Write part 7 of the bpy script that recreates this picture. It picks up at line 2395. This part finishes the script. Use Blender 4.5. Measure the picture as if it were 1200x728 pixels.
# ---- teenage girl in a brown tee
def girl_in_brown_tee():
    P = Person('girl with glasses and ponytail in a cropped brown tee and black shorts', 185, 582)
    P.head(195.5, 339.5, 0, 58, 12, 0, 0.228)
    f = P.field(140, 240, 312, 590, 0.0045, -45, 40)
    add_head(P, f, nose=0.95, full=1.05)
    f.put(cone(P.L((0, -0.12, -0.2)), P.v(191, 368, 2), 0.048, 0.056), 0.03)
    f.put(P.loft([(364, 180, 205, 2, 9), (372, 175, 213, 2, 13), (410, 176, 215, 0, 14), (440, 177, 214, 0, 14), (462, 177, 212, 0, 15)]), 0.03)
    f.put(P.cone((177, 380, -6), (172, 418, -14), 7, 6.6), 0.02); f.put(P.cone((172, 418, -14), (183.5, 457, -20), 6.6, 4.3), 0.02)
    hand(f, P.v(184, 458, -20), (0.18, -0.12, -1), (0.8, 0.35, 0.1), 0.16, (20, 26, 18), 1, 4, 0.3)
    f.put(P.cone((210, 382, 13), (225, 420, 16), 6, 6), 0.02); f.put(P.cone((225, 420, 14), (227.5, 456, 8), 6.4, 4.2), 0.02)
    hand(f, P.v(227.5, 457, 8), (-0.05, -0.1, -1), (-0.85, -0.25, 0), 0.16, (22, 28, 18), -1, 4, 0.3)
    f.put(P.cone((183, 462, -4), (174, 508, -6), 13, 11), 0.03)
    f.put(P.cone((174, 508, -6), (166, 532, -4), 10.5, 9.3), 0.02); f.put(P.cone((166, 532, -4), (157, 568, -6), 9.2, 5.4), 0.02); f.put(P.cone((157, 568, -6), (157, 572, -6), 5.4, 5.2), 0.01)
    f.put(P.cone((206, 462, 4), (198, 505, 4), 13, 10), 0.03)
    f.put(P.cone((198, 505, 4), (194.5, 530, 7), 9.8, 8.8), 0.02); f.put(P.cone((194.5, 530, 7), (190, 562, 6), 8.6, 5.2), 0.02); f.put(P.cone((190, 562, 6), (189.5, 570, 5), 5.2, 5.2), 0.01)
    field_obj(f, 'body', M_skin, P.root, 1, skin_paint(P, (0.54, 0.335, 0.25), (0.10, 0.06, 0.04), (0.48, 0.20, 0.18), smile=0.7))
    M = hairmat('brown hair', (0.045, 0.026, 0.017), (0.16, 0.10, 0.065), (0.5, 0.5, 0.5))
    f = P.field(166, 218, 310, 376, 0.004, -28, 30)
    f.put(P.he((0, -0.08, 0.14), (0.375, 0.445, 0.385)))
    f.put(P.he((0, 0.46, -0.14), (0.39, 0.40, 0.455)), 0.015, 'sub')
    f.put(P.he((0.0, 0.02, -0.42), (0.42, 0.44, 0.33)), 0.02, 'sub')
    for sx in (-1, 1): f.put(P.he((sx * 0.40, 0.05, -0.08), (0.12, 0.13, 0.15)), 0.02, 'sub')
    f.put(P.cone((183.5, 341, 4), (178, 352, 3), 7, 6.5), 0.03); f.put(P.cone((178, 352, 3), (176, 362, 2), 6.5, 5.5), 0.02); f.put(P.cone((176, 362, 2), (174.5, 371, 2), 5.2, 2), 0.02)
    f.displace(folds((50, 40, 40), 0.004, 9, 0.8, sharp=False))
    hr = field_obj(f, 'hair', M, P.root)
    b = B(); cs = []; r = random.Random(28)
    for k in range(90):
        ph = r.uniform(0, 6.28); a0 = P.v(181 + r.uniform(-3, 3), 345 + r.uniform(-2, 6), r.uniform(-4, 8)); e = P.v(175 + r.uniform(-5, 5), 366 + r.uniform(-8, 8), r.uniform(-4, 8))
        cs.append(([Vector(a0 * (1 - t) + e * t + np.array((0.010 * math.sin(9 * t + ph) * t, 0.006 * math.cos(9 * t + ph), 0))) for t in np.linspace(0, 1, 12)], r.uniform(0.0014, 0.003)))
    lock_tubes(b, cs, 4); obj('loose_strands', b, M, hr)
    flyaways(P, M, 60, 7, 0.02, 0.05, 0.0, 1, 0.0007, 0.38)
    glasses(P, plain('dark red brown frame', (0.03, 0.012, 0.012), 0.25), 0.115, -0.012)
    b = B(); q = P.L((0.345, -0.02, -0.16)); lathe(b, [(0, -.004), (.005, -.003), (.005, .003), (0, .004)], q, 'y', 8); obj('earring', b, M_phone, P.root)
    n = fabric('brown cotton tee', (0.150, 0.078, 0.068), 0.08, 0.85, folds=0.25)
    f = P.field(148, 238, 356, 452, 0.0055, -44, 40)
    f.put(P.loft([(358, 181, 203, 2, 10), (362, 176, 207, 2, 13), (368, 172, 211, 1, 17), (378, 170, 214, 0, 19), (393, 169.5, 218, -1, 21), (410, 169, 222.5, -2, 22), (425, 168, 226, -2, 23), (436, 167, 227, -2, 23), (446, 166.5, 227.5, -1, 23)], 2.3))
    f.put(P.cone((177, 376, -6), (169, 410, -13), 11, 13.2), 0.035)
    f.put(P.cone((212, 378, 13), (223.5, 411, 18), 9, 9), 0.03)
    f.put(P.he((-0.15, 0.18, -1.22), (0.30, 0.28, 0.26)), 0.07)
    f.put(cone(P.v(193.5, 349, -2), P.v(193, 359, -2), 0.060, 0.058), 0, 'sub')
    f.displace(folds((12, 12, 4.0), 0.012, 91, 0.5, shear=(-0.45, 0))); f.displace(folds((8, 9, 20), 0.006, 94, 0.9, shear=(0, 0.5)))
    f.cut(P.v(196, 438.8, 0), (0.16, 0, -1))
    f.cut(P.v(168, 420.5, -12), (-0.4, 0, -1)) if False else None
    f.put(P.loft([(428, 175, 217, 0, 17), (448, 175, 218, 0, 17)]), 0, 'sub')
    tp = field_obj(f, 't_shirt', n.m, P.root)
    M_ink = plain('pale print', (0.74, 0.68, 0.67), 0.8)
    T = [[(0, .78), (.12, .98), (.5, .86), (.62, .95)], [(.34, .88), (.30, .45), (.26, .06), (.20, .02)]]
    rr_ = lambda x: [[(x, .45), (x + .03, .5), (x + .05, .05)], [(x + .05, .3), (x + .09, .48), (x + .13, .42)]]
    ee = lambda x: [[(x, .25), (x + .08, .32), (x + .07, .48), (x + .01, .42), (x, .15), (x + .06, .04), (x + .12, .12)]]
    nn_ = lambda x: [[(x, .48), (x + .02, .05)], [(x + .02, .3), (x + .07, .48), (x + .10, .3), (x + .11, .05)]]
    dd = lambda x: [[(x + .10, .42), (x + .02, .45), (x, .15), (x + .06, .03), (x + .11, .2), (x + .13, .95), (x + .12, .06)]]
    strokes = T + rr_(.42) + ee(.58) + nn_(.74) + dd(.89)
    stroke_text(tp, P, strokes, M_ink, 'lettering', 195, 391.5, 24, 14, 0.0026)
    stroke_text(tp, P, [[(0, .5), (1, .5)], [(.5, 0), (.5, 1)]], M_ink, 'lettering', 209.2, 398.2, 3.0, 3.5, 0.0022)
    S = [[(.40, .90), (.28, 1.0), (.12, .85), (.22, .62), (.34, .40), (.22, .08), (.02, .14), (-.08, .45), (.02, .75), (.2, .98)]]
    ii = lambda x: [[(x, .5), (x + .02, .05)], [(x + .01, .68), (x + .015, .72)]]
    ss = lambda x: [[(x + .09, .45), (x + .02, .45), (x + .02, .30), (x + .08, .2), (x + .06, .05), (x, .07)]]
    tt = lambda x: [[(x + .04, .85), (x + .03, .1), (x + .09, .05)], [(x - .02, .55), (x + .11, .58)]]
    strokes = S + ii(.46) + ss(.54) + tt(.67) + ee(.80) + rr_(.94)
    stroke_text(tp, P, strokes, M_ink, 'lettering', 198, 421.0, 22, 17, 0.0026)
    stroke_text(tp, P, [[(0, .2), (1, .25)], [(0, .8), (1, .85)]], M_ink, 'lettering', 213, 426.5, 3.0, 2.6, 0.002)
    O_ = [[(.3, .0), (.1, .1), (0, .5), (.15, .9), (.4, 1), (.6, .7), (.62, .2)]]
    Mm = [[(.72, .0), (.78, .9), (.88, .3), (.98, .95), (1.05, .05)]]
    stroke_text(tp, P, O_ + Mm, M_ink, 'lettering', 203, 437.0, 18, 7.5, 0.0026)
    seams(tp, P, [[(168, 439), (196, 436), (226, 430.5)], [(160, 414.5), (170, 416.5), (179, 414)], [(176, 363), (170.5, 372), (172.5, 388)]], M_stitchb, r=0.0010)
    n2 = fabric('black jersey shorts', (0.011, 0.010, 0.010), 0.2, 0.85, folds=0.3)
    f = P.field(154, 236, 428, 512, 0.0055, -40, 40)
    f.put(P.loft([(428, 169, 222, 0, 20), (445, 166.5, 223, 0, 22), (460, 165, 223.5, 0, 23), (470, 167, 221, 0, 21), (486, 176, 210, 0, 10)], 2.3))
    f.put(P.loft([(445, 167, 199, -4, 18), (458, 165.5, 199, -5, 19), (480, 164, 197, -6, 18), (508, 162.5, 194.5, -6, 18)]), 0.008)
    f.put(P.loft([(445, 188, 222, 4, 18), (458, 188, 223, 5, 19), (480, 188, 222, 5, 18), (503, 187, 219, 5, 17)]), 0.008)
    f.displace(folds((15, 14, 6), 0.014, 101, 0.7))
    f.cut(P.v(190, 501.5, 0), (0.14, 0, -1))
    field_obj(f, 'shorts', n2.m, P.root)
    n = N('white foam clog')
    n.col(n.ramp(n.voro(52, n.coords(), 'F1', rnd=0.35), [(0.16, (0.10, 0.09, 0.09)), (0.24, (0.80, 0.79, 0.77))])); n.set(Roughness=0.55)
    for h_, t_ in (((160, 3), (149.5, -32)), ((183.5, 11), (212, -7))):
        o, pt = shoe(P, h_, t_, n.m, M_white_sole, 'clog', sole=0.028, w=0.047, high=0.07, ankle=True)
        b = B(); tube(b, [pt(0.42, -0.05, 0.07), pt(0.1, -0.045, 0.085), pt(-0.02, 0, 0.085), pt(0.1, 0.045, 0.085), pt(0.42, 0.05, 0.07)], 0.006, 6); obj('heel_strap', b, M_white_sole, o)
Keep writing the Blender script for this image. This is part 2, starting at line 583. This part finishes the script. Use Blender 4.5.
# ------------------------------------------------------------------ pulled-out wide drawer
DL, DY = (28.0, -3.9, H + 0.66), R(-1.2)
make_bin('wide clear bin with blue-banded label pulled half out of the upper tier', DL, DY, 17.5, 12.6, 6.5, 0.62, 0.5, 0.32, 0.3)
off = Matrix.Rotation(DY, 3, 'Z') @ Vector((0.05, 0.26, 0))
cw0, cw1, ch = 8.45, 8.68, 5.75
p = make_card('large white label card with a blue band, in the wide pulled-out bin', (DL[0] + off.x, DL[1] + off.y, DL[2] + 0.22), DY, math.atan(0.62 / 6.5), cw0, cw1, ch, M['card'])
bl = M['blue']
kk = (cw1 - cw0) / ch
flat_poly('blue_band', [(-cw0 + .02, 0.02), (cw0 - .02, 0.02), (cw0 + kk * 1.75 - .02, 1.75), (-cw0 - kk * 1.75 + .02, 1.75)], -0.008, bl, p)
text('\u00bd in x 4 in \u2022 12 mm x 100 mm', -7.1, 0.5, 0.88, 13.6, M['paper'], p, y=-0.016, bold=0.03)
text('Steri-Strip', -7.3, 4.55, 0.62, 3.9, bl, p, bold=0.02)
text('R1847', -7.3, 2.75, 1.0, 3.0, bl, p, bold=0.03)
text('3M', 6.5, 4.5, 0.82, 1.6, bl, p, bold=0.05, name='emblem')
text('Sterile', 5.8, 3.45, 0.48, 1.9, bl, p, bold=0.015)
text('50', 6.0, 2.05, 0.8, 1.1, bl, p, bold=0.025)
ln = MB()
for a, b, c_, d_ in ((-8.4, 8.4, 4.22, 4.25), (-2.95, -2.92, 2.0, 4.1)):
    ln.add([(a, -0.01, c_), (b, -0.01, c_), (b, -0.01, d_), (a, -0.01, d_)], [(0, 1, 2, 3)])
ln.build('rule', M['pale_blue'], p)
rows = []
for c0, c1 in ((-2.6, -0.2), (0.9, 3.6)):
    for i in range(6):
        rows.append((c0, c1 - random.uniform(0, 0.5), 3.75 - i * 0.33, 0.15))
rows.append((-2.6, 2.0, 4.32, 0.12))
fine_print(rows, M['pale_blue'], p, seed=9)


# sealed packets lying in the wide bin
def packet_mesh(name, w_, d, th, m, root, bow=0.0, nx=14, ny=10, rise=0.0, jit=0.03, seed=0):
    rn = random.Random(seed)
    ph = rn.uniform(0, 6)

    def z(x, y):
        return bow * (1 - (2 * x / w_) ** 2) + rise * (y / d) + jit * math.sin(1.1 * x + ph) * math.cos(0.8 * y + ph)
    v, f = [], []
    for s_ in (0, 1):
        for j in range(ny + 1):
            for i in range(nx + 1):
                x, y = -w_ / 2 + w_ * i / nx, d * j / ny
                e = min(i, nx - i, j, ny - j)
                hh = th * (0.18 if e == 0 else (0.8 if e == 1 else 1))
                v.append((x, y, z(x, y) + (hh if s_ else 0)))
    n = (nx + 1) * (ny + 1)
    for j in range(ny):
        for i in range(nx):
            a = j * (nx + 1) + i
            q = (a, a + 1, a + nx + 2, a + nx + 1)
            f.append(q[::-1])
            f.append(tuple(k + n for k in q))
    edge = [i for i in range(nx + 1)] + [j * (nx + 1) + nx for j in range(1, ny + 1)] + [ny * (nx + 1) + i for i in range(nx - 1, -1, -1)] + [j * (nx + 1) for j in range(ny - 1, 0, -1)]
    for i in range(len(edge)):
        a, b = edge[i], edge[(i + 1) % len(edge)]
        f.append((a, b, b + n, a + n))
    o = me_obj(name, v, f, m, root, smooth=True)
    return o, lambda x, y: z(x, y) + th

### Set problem
Only lines with the word "script" are wanted, so copy each one from the records.

### Output of the exercise
Write part 7 of the bpy script that recreates this picture. It picks up at line 2395. This part finishes the script. Use Blender 4.5. Measure the picture as if it were 1200x728 pixels.
Keep writing the Blender script for this image. This is part 2, starting at line 583. This part finishes the script. Use Blender 4.5.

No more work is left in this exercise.